The Homa Bay Town MP expressed concerns over rising cases petitions being filed in Parliament to express their grievances after the government failed to implement court orders issued in their favour.

Among them are people who need compensation from the government especially those who were denied their rights by being tortured.

He urged the Attorney General Kihara Kariuki to ensure court orders are implemented.

“There are many people who consistently petition Parliament because the executive has refused to honour court orders which require them to be compensated. It should not be a tussle between the Judiciary and any other arm of government for the orders to be enforced,” he added.

Kaluma called on the Executive to provide the Judiciary with funds as a way of ensuring its independence. The legislator said it was wrong for the Executive to hold budgetary allocations meant for the Judiciary.

He argued that begging for funds from the Executive by the Chief Justice compromises the independence of the Judiciary.

Muchelule stressed that judicial officers will not allow anybody to jeopardise the independence of the Judiciary.

The Judge said the rule of law must be respected by all.

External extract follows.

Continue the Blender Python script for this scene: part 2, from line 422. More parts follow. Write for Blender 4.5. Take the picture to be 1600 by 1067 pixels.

“Kenya is governed by the rule of law and independence of the Judiciary is not negotiable. The rule of law must be followed the way it is stipulated in the Constitution,” Mchelule said.

The leaders’ remarks come after the outgoing Chief Justice David Maraga accused the Executive of interfering with the work of the Judiciary in service delivery.

The interference emanated from failure to remit funds to the Judiciary and failure to appoint new judges.